_Aim:_ Show all lines from the listing below that contain "Python".

Data listing:
——
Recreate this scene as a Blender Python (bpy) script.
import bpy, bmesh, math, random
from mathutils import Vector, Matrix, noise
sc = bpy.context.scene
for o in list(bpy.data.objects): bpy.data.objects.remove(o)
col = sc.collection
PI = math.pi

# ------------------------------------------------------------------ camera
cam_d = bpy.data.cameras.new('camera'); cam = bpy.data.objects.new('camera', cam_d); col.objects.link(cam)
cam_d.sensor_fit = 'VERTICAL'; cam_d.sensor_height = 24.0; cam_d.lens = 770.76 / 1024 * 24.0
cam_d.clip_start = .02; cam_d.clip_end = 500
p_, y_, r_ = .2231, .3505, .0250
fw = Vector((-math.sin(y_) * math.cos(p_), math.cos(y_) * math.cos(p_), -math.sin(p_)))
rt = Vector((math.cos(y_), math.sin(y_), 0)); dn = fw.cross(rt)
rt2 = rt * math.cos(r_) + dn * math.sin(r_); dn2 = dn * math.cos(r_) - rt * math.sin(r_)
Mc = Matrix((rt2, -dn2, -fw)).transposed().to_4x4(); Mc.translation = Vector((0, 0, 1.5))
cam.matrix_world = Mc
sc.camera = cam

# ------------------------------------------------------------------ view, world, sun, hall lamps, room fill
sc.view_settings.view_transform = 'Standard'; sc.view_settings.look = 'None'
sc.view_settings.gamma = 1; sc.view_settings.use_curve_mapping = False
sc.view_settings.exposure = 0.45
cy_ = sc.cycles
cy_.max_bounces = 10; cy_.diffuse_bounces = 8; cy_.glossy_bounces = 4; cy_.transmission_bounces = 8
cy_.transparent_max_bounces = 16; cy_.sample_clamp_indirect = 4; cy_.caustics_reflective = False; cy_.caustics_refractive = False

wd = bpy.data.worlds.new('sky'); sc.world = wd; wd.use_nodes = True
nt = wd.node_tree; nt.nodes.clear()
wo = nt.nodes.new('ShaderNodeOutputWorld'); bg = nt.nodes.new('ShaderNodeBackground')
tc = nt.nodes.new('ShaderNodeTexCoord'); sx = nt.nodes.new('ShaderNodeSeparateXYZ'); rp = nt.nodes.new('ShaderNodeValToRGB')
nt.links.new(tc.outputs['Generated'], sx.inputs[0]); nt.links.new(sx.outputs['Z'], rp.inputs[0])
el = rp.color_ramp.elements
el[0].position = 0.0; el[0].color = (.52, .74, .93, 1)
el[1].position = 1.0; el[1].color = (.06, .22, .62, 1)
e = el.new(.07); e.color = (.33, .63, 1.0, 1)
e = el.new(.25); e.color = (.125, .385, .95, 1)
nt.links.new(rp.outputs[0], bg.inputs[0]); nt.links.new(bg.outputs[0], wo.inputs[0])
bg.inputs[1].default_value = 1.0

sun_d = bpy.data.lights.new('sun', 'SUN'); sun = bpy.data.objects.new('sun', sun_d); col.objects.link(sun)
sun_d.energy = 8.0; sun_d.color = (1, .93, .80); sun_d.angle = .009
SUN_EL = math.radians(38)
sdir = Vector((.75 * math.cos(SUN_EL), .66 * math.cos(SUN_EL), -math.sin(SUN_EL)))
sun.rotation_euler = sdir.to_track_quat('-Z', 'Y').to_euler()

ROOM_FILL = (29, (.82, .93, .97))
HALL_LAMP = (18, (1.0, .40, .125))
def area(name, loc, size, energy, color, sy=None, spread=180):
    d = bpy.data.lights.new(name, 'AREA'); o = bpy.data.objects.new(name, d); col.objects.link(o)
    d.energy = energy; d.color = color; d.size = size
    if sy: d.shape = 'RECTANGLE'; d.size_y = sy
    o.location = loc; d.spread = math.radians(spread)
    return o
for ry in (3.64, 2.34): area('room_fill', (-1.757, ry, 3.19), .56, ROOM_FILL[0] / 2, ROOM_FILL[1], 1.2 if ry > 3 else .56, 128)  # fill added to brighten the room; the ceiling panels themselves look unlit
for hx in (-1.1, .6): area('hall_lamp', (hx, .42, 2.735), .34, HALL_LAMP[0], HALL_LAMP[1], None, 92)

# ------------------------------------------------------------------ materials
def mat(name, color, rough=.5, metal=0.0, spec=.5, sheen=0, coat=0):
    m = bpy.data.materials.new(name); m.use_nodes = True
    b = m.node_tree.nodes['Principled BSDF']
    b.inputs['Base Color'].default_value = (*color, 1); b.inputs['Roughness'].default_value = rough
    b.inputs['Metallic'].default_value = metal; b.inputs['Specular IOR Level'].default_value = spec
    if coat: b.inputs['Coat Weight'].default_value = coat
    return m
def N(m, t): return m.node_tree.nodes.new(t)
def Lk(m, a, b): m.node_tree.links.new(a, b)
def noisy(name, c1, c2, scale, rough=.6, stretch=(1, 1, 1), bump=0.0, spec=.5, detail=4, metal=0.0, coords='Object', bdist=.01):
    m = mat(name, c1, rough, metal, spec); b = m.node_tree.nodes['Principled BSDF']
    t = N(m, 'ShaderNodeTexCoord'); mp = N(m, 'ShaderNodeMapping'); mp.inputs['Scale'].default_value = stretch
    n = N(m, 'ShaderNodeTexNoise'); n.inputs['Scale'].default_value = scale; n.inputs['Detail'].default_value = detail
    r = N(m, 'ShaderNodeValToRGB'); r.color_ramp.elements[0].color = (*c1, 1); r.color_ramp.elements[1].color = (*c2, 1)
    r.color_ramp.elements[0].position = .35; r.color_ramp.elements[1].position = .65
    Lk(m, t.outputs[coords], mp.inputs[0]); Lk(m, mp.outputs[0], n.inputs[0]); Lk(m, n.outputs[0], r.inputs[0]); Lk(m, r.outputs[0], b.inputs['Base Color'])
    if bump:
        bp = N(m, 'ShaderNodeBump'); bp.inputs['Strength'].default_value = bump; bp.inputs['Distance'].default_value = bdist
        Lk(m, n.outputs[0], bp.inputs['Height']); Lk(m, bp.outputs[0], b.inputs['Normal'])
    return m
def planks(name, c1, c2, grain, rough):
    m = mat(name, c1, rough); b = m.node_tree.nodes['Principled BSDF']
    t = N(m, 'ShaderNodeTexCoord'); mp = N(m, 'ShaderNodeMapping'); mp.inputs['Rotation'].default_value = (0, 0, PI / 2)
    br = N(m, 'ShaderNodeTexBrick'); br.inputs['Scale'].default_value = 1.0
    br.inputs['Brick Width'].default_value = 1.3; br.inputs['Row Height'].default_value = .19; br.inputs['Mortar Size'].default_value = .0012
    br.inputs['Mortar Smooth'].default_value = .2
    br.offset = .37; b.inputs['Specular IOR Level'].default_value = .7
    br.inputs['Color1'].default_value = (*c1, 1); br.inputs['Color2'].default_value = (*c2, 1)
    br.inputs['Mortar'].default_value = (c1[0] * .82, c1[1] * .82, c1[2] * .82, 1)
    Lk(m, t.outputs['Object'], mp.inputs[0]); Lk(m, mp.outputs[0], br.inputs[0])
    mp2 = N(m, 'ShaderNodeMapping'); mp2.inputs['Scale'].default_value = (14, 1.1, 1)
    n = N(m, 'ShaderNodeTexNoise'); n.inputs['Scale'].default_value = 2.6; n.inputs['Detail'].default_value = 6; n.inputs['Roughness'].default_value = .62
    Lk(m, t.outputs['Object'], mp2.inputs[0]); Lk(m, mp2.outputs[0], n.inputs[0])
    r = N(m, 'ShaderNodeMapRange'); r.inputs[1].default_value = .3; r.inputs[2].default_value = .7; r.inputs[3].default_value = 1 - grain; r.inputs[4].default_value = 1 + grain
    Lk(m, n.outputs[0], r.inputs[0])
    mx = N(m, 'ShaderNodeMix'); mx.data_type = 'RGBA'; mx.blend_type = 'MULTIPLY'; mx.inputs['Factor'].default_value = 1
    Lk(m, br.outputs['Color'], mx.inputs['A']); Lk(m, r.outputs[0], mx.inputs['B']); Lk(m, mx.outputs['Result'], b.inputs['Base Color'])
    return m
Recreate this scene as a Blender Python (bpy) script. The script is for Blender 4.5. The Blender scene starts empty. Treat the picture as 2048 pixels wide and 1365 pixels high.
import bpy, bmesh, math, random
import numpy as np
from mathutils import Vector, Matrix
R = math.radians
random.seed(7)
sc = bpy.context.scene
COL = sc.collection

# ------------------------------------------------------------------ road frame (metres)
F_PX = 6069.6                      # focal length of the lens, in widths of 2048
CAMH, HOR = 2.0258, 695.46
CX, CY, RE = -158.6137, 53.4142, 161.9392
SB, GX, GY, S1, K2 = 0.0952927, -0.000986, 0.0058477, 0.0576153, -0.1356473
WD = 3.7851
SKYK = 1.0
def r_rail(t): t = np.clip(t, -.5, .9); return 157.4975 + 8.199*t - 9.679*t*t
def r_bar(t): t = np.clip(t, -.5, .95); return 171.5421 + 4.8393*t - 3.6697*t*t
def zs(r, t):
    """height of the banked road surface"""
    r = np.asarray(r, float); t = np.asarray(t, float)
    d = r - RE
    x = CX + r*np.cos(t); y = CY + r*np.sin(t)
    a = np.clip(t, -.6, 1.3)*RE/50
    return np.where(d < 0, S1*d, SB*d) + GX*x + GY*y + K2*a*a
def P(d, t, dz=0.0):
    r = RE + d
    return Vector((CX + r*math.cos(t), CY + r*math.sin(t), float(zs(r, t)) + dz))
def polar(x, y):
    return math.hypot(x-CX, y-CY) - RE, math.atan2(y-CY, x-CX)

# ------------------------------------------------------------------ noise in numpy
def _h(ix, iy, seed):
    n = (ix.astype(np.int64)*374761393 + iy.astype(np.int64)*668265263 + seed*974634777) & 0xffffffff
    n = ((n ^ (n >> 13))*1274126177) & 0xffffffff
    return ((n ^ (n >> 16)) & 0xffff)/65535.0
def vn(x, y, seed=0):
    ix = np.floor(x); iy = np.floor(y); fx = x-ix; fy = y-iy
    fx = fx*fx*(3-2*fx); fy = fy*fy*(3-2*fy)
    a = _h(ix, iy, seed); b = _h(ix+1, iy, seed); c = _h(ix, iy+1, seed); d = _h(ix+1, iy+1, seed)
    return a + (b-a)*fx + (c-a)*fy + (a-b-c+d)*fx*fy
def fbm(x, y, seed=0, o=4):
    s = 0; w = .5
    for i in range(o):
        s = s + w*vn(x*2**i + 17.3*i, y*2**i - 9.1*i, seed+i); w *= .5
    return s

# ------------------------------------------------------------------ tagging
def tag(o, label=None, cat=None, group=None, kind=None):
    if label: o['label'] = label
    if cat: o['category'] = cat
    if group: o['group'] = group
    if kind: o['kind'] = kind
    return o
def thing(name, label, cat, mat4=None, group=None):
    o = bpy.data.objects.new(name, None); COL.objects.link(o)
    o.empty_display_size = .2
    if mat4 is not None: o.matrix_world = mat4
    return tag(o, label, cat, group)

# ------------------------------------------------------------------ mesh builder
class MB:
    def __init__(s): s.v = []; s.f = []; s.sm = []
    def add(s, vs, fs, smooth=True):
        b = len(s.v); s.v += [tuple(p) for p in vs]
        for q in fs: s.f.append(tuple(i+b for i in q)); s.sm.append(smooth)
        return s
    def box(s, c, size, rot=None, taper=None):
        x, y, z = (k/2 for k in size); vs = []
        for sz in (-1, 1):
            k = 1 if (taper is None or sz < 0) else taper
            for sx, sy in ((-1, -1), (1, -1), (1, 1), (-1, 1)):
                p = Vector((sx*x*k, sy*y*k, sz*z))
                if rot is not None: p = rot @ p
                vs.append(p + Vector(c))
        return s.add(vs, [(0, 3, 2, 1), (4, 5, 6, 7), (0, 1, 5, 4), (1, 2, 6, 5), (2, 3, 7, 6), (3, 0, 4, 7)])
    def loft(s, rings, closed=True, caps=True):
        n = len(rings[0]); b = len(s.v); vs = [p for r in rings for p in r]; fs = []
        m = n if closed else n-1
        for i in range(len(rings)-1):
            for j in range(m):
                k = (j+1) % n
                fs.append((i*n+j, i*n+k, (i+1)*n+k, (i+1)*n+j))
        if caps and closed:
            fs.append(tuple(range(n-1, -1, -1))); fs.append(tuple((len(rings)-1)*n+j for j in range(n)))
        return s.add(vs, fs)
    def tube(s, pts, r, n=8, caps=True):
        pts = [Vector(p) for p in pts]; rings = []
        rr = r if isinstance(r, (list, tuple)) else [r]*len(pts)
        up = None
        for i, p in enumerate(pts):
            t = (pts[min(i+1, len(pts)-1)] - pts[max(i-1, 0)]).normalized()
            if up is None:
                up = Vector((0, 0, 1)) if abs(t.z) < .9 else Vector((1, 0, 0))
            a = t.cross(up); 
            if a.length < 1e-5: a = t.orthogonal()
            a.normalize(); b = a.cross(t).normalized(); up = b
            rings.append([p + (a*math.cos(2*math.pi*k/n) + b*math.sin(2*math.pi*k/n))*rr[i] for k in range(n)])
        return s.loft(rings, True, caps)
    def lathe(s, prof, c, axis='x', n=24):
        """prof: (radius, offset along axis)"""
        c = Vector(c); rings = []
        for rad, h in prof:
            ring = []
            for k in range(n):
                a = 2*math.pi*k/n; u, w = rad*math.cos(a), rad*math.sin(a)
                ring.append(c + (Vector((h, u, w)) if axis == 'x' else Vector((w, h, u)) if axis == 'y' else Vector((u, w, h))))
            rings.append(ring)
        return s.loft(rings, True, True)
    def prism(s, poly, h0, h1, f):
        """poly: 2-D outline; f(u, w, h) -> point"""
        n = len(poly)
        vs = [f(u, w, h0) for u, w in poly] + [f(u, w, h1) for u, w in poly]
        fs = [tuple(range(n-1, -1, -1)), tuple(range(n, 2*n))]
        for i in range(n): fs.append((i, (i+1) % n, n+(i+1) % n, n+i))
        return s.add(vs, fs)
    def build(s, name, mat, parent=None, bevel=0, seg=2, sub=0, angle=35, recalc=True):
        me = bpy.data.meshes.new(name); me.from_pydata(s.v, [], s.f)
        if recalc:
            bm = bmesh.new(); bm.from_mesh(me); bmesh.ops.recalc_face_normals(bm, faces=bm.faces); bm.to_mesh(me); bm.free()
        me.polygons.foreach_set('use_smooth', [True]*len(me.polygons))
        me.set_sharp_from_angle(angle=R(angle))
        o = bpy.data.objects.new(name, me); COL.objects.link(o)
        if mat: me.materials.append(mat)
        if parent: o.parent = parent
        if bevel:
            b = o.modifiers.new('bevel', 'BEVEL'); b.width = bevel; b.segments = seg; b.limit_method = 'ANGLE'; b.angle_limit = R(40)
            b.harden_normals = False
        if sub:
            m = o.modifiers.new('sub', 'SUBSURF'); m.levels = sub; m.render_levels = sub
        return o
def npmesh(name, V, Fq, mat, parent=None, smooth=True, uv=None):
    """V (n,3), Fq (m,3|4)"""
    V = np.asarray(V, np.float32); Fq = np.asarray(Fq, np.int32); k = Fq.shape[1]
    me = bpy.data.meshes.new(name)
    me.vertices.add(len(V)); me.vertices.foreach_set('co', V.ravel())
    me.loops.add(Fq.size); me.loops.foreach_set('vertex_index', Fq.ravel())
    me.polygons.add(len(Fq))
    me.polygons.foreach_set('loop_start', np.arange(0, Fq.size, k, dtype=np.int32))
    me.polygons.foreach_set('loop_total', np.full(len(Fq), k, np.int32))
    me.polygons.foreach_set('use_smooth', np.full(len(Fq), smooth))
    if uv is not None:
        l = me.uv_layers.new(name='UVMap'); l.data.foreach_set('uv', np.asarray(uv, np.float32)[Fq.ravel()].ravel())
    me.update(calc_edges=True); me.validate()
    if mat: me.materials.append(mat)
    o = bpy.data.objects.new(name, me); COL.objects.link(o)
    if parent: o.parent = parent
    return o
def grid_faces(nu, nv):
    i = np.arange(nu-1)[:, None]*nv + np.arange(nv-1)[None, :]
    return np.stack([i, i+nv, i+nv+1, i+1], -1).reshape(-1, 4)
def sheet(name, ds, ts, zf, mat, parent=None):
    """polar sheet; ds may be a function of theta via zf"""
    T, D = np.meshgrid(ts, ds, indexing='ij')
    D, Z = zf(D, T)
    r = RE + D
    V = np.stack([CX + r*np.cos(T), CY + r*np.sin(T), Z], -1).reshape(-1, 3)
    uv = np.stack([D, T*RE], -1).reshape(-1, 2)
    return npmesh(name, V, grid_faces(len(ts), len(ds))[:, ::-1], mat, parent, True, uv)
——
_Exercise output:_
Recreate this scene as a Blender Python (bpy) script.
Recreate this scene as a Blender Python (bpy) script. The script is for Blender 4.5. The Blender scene starts empty. Treat the picture as 2048 pixels wide and 1365 pixels high.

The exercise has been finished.